Two recent essays on Susan Sontag and EB White show him at his iconoclastic best. Weinberger admires Sontag’s achievement as a synthesiser of European ideas; but he also objects to her many ridiculous assertions (for instance: “One hardly finds any more, at least among the young, the distinctive cinephilic love of movies”). Reading White’s celebrated essay Here Is New York, Weinberger discovers that the New Englander, revisiting a war-affected global metropolis in 1948, remained an incorrigible nostalgist, who described the very constricted Manhattan of his youth in the 1920s, where Yiddish and Irish accents are hardly heard, and where Harlem is reduced to two words (“voodoo charms”).

Writing about two other revered figures, Saul Bellow and Philip Roth, Gornick boldly dwells on an egregious yet little-remarked aspect of their autobiographical fiction: the all-consuming “self-regard” that rules out “sympathy, much less compassion, for any character on the page other than the narrator himself”. In particular, their women characters are usually “agents of mortal threat, incomprehensible punishment, deliberate degradation”.

Gornick’s is no commonplace feminist complaint. She writes sensitively about the Jewish immigrant experience that gave the early writings of Bellow and Roth their special tenderness and joy. Status and success, she concludes, in the gentile world eventually exhausted this material, leaving a lot of pent-up rage. “Beginning with Herzog and Portnoy,” Gornick writes, “theirs was a literature that screamed: ‘Don’t tell me I don’t run things around here!’ – only it was screaming it at the women its authors slept with.”

Comparing James Baldwin to VS Naipaul (an inspired pairing), Gornick describes how both writers were “released into a genius for writing by the force and influence” of a “bottomless rage over having been born outsiders in a world dominated by whites”. She concludes her praise of Naipaul by wondering why his ceaselessly bleak analyses provoke the “dilemma of an attraction that does not generate love” – love and gratitude of the kind that she feels towards Baldwin.
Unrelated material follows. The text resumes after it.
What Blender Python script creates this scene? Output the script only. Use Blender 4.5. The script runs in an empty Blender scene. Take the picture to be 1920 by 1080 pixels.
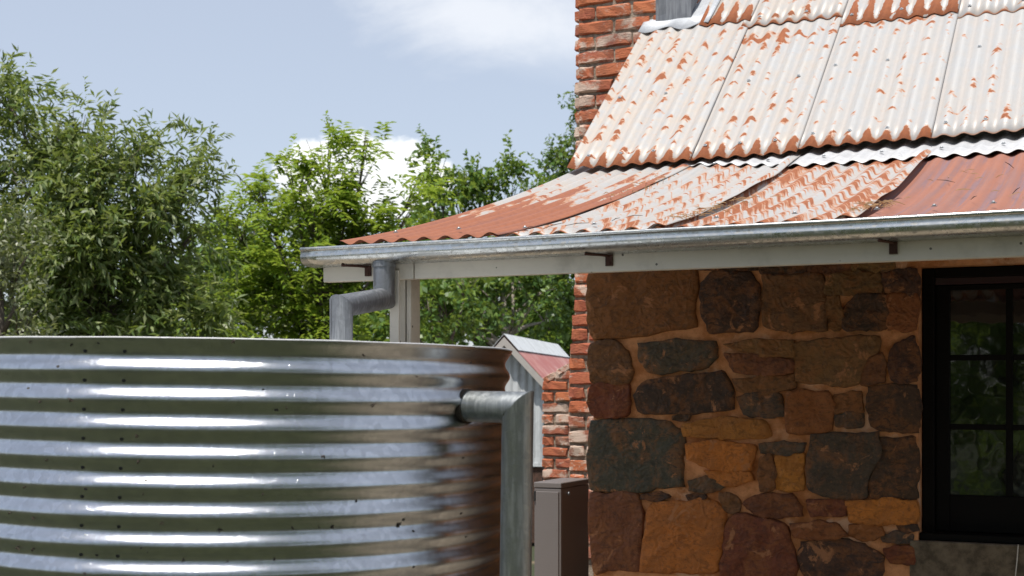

Could it be that while Naipaul relentlessly accuses “humanity of being the sum of its disabilities”, Baldwin turns inward to observe “how he himself had been formed and deformed by those very same disabilities”? Certainly, Baldwin’s work has a visionary cast, making it likely to “deepen the self-understanding of the responsive reader anywhere, any time”.

This is the kind of desanctified criticism little magazines have always excelled at: reconsiderations of often canonical figures that dispense with plot summaries and prose connoisseurship, and move quickly beyond their declared subjects toward a larger moral, social or psychological insight. The light it sheds on literature is brighter than that of the post-publication review, theory-addled academic appraisal or bookchat on blogs, Facebook and Twitter. Notwithstanding the new virtual communities, little magazines continue to be the main sponsor of the vital US tradition of intellectual dissent, which one suspects may be needed more than ever in our busy new century.